Religious scholar Islam said he visited the homes of the slain civilians from minority groups to honor their memories and show support for their communities. “I personally believe that the recent killings of minorities need to be investigated independently so that the truth comes out,” he said.
Some departures opportunistic?
Another Kashmiri Pandit living in Sheikhpura, who asked that his real name not be used for security reasons, also said about 20 to 30 Pandit families had left Kashmir this month. But the man, whom VOA is referring to as Sanjay Dhar, said the situation for Pandits is not as bad as claimed by some Kashmiri Hindu groups affiliated with pro-India Hindu nationalists.
Dhar said he has not restricted his movements since the militant attacks on civilians and continued his work at the Jammu and Kashmir agriculture department as before.
“Many people from our community took [the recent civilian killings] as a pretext to leave Kashmir because they are opportunists,” Dhar said. “Only a few left out of fear, while the rest abandoned their duties because they think government will settle them in the Jammu region,” he said.
Islam, the Kashmiri grand mufti, accused some Pandits of maligning the image of Kashmiri Muslims.
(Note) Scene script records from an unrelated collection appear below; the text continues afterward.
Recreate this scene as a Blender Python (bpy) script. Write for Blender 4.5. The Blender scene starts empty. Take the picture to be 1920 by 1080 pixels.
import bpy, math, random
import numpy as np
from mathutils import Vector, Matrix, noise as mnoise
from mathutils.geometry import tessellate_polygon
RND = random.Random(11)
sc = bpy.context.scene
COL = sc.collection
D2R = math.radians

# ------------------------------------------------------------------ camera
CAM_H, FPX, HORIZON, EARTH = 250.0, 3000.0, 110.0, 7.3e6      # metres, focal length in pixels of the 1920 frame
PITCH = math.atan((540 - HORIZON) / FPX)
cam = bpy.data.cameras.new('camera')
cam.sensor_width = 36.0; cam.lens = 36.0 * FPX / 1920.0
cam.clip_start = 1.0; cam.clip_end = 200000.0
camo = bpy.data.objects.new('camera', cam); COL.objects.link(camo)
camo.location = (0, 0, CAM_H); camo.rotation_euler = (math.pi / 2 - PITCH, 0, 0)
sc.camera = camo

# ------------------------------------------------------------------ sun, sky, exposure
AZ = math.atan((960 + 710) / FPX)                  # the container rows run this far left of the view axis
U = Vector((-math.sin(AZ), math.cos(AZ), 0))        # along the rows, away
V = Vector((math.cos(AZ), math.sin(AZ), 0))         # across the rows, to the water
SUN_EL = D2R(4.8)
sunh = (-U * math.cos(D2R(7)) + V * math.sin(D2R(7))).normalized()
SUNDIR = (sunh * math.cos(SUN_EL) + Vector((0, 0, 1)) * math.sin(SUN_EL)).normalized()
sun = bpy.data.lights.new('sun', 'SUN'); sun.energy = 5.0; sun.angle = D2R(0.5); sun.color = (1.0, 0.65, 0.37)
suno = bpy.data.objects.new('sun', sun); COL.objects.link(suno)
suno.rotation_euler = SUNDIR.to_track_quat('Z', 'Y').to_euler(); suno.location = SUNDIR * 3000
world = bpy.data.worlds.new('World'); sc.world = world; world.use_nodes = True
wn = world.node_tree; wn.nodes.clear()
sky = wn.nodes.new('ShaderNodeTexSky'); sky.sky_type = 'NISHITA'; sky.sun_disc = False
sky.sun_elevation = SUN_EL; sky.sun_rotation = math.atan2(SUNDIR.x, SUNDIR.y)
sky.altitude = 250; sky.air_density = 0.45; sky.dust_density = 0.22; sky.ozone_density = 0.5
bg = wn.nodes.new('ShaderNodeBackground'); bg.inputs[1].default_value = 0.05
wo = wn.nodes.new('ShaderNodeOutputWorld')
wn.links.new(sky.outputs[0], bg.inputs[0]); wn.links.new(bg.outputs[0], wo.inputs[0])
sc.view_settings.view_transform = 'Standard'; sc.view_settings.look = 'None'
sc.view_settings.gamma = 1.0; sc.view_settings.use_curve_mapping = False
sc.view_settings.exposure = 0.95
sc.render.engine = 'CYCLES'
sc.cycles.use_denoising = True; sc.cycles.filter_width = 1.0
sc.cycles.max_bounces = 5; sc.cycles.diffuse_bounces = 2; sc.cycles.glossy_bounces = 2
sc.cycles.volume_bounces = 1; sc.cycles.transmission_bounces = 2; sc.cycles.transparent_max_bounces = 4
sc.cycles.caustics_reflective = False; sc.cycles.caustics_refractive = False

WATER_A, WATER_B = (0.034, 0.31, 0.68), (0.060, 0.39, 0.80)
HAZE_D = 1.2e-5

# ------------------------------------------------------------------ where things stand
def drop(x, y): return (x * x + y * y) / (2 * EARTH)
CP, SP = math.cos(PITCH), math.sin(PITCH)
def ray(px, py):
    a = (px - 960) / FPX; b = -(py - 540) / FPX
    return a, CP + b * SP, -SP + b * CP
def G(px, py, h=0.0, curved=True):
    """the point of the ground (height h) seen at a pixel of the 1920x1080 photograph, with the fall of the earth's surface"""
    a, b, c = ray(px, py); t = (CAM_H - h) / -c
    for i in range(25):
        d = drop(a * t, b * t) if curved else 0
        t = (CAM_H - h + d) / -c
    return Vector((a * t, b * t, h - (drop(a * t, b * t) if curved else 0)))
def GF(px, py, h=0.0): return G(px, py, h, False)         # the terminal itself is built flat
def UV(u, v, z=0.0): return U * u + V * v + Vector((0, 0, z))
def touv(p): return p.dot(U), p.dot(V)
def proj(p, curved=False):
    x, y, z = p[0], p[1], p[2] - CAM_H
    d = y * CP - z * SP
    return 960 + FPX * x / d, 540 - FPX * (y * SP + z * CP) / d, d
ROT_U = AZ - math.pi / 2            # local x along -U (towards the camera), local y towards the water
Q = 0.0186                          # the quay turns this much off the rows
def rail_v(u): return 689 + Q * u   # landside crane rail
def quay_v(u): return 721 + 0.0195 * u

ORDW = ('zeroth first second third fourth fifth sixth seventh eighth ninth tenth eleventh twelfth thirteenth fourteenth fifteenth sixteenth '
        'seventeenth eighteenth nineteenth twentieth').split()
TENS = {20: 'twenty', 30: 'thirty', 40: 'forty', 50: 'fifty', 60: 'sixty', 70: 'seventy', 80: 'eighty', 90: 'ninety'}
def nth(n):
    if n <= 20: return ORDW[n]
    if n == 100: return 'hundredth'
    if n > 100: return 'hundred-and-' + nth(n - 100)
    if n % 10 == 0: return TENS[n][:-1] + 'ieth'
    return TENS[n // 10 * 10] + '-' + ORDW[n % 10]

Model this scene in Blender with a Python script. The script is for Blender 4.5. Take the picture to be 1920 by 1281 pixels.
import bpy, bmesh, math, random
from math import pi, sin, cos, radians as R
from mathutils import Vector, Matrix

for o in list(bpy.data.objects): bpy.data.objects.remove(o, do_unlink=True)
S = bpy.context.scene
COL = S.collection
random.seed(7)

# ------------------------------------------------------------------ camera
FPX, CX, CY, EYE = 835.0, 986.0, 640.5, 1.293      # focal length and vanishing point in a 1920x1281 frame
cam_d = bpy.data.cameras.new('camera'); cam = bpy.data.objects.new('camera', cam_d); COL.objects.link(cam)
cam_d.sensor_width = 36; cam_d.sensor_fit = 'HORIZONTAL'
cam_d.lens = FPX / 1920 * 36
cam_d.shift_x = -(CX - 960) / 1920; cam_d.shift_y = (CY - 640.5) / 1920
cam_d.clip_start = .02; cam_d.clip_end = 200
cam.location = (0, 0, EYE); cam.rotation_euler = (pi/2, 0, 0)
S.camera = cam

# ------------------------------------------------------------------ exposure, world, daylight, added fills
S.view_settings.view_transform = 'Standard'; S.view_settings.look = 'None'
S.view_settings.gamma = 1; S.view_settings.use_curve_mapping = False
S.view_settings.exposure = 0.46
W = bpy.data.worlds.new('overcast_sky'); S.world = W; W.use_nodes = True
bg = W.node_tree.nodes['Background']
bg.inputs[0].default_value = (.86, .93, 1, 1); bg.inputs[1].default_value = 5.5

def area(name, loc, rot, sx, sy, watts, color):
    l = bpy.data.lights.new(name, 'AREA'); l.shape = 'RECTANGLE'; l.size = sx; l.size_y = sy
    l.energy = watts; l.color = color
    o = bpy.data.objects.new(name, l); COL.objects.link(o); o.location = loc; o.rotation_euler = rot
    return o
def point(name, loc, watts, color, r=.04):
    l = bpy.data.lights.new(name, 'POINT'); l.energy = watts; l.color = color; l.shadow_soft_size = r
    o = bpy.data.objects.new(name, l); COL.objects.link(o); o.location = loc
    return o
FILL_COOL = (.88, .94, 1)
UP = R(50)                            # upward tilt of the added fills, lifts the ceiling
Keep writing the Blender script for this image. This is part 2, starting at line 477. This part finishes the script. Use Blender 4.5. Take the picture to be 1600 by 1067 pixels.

He said he condemned the killings of several hundred Pandits since the early 1990s and called on Pandits to also condemn the killings of what he said were 150,000 Kashmiri Muslims in the same period.
A report published this month by Turkey’s TRT World said the Indian government has estimated that Kashmir’s sectarian conflict has killed 47,000 people since 1989. The report said human rights groups believe the death toll is twice that amount.
Mohit Bhan, spokesperson of the Jammu and Kashmir People's Democratic Party founded by a Kashmiri Muslim, told VOA that the recent migration of Pandits from Kashmir reflects a resurgence of the fear generated by the sectarian conflict of the 1990s. Bhan’s party advocates for India’s central government to restore the autonomy that it previously granted to the territory until 2019.
“Much more needs to be done, as we are dealing with the ghosts of the 1990s and those who are on the prowl to disturb the social fabric,” Bhan said.
“The central government and Jammu and Kashmir authorities must stop using minorities as a political tool ... and making them targets for the lunatic fringe,” Bhan said.
Some information for this story came from the Associated Press.